According to this Divine plan, Jesus was to meet his death on a cross at Calvary. Mary his mother was there by the cross suffering with her son all the pain and sorrow of trials, persecution and crucifixion. From some historical accounts, following the death of her son, Mary stayed with the beloved disciple of Christ, John the Evangelist, in a small town Partnus in Asia Minor during the rest of her life on earth.

When she died, Mary was raised into heaven body and soul.

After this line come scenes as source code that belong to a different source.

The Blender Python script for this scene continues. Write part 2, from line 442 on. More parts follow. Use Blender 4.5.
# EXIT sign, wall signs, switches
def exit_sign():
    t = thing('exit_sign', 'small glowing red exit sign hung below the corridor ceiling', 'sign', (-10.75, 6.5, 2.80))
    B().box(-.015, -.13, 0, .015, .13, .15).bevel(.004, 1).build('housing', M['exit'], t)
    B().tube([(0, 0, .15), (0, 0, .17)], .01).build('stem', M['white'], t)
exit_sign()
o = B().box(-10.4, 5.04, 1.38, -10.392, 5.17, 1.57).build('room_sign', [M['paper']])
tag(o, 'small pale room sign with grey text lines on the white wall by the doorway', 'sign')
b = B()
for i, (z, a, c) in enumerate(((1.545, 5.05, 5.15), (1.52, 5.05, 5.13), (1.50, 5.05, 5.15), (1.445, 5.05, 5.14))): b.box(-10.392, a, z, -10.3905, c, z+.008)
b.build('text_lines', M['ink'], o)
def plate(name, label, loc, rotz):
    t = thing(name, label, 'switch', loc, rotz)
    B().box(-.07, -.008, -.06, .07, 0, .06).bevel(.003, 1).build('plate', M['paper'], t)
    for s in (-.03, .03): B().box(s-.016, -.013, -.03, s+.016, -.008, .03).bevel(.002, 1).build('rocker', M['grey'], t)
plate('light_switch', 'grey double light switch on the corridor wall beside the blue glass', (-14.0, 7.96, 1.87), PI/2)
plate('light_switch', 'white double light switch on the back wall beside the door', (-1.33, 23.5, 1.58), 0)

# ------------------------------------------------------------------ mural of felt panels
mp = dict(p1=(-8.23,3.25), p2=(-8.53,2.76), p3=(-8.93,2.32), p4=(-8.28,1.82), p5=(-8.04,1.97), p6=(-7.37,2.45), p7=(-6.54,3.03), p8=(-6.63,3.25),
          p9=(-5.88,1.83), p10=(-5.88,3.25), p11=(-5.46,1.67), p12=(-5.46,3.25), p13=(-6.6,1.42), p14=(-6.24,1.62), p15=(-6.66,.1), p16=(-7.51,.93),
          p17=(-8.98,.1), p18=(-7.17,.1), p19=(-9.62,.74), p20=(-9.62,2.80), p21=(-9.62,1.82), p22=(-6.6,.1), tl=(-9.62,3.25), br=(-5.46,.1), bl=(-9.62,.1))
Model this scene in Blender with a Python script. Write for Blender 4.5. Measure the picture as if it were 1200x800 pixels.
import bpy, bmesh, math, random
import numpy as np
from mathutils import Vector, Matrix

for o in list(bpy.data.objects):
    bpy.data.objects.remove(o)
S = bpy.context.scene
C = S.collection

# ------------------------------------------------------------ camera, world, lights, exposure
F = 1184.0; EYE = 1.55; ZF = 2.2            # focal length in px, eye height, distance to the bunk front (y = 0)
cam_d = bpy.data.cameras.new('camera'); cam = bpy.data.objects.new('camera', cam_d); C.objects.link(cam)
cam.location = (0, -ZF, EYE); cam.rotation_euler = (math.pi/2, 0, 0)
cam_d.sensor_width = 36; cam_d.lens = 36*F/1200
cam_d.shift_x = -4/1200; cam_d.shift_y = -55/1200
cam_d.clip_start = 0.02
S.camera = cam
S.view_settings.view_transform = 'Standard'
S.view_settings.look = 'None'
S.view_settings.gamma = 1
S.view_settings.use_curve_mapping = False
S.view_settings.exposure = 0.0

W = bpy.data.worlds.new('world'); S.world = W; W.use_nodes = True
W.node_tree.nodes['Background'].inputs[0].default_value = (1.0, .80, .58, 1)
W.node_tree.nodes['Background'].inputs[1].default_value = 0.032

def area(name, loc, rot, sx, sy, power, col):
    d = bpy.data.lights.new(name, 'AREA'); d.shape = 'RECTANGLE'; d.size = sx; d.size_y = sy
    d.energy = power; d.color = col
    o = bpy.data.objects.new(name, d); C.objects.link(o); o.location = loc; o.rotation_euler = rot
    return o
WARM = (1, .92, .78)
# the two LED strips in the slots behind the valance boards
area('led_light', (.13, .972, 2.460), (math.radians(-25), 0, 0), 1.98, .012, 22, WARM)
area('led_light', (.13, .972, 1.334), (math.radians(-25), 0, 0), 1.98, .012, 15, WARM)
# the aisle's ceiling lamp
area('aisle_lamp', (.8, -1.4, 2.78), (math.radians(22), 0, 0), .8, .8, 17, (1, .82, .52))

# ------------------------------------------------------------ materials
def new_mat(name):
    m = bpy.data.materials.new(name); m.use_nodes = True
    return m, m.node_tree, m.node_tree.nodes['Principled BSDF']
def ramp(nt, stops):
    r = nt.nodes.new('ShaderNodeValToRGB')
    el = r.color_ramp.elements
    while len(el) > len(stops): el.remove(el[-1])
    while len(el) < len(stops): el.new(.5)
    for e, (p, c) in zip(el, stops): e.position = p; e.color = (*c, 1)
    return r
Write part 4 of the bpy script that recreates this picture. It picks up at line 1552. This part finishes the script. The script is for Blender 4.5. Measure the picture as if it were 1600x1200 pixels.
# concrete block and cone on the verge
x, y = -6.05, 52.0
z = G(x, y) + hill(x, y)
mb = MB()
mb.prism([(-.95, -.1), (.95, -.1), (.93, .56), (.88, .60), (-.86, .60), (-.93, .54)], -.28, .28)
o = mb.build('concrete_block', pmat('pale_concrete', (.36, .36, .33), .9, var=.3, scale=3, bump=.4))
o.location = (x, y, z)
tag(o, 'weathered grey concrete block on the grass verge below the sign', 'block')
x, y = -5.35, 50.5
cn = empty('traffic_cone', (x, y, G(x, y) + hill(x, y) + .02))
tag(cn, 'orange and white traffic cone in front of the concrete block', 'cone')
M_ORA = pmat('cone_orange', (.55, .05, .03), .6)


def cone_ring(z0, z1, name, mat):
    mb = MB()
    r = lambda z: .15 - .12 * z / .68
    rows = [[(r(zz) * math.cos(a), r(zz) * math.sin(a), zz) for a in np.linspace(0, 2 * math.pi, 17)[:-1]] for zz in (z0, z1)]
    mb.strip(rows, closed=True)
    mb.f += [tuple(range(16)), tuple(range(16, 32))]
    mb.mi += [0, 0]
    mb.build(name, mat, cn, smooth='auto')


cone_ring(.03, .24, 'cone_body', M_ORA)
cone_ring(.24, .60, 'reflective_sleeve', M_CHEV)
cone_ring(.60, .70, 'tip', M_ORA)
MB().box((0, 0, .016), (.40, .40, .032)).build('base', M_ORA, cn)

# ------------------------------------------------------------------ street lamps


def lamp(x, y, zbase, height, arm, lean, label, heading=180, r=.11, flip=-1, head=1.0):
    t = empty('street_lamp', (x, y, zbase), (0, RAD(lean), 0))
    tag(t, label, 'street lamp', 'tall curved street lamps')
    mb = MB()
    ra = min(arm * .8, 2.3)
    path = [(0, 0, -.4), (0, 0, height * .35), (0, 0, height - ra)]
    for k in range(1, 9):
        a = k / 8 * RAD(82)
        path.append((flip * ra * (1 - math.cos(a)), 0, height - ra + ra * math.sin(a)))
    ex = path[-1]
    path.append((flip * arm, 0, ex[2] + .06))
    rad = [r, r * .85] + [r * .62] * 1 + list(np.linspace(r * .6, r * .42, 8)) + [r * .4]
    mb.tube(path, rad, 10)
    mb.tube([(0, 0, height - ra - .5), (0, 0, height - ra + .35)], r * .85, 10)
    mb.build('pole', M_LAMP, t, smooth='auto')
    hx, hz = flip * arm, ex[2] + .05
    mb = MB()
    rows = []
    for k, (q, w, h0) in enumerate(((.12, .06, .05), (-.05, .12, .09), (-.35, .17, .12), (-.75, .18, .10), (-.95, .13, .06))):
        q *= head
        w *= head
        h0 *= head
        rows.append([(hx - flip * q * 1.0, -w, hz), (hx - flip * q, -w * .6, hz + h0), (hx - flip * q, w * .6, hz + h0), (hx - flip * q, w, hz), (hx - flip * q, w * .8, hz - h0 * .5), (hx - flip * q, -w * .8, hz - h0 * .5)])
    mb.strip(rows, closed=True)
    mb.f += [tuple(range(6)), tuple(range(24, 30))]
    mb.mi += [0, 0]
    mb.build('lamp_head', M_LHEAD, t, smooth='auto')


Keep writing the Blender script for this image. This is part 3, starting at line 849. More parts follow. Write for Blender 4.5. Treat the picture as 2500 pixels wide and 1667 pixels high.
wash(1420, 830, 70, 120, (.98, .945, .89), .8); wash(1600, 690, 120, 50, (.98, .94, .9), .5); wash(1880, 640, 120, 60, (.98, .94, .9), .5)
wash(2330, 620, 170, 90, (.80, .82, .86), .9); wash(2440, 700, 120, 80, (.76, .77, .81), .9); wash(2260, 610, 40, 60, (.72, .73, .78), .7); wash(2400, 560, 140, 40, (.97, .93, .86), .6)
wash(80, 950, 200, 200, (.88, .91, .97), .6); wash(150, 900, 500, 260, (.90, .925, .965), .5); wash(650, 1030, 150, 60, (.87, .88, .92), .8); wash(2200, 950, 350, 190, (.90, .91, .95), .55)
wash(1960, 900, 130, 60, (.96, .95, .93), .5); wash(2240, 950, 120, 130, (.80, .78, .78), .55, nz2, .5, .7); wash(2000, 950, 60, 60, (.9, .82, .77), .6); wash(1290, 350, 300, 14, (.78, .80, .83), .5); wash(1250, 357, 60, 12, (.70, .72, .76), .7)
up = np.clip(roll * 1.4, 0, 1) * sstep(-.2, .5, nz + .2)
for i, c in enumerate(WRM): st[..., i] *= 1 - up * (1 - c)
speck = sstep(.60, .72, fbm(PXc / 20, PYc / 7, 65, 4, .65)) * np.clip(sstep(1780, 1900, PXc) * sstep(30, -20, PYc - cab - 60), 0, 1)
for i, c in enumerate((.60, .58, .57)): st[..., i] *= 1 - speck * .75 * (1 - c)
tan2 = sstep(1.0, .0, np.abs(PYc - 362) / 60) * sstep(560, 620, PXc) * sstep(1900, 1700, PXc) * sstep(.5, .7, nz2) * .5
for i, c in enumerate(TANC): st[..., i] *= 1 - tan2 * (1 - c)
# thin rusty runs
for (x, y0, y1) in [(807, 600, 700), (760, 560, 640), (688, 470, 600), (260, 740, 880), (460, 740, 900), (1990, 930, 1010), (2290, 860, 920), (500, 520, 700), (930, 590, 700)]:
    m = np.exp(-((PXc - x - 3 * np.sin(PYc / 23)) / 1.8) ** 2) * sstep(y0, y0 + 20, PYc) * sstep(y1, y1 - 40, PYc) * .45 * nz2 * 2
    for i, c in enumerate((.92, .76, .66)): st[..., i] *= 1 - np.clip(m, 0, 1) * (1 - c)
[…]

The assumption of Mary into heaven is what Christians celebrate on Sang Marie day. Christians in The Gambia celebrate this glorious mystery by prayers, Mass, procession, and joyful social activities at the end including drumming, masquerades and communal feasting. The intensive joy and celebrations of Gambians probably stem from the fact that Mary is the patron saint of The Gambia in the extent that after her was named Island of St. Mary (Banjul) , Cape St. Mary, Kombo St. Mary, and Gambia’s only two cathedral Churches on Hagan Street and Independence Drive respectively. Following her ascent into heaven, she has subsequently appeared on earth in several places. There have been reported apparitions in Fatima in Portugal, Lourdes in France, in the Island of Guadeloupe among other places. Many women and some men in The Gambia, Christians as well as Muslims, are named after Mary.

On this occasion therefore, we should not forget to convey special greetings to all those Gambians named after the Blessed Virgin Mary: all those called Mariama, Mariam, Maryam, Miriam, Marie, Maria, Mariatou, Yama, Mary, May, Marianne, Sang Marie and more. We pray that they receive special love and protection of their blessed namesake on this day and after. To Gambians in joint celebrations, we say congratulations and felicitations. May God grant us life to witness the event again in the coming year. As they say in Wollof: “Ndokale len ko; Yalla nanyu ko fekkeh daywen!”